DBRS finalises COR update, two downgrades seen
Wednesday, 9 March 2016
DBRS has implemented an updated European covered bond rating methodology, integrating Critical Obligation Ratings (CORs) as a reference point as it had proposed, with the changes expected to have a positive impact on 11 covered bond programmes and a negative impact on two.
The rating agency published its new methodology for rating European covered bonds yesterday (Tuesday), following the conclusion on Monday of a request for comment period. The rating agency received no comments on the proposed changes.
DBRS in February assigned CORs to 33 European banking groups in countries under the Bank Recovery & Resolution Directive (BRRD), after publishing its wider financial institutions methodology.
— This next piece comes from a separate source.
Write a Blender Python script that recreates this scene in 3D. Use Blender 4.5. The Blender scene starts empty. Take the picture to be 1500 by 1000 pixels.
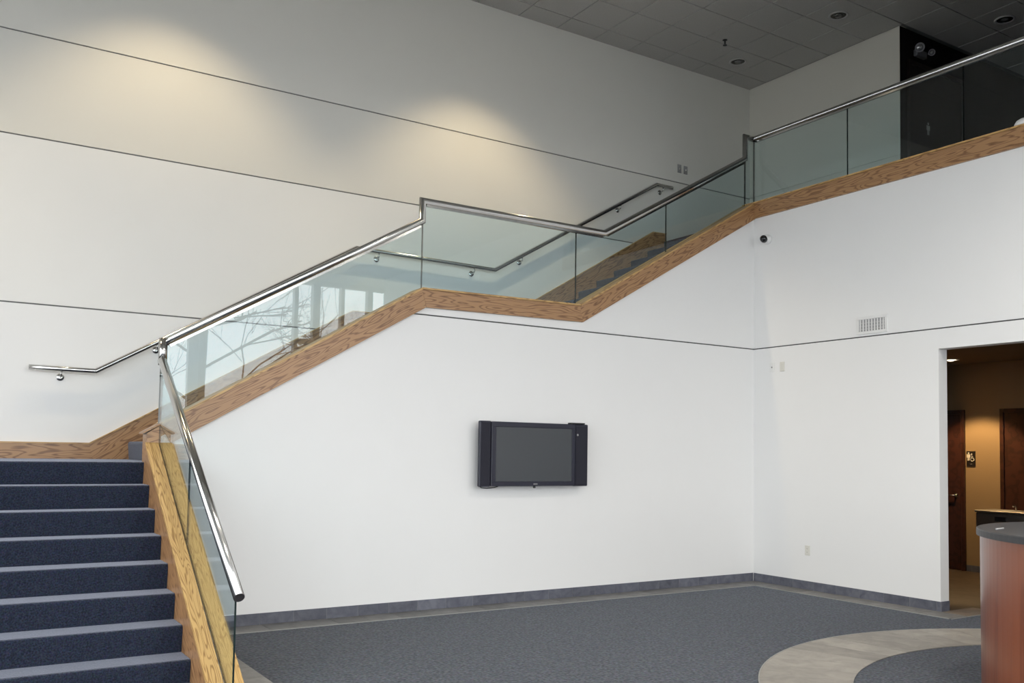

The CORs address the risk of default of particular obligations and exposures at certain banks that are considered critical and are considered to have a higher probability of being excluded from bail-in than senior unsecured debt during an event of bank resolution.
The COR is generally two notches above the Intrinsic Assessments (IAs) of banks, although the notching may widen in the event of a bank nearing the point of resolution.
Under DBRS’s previous covered bond methodology, Covered Bonds Attachment Points (CBAPs) could be lifted by up to two notches from an issuer’s senior unsecured rating for banks that are subject to the BRRD or equivalent regimes.
Under the new methodology, as previously reported, for banks that have been assigned a COR and for which DBRS either regards the covered bond as important for the host jurisdiction or regards the covered bond programme as strategic for the funding of the primary activity of the issuer, the CBAP will now be equal to the COR.
For issuers assigned a COR where this is not the case, the CBAP will be set at one notch below the COR, but floored at the issuer’s senior unsecured rating.
For all European covered bond programmes where the issuer is subject to a resolution regime that DBRS deems equivalent to BRRD, the rating agency’s previous approach applies.
DBRS said it expects the updated methodology will have a positive effect on the ratings of 11 covered bond programmes, which could be subject to upgrades of up two notches, and a negative effect on the ratings of two programmes, which could be subject to downgrades of up to two notches.
Vito Natale, head of covered bonds and surveillance at DBRS, said the 11 programmes are expected to be upgraded because in some instances CORs can be higher than the bank’s respective sovereign rating, which was not the case under the previous methodology.
He added that the two programmes are expected to be downgraded because the respective issuers are not sufficiently large and complex to be assigned CORs.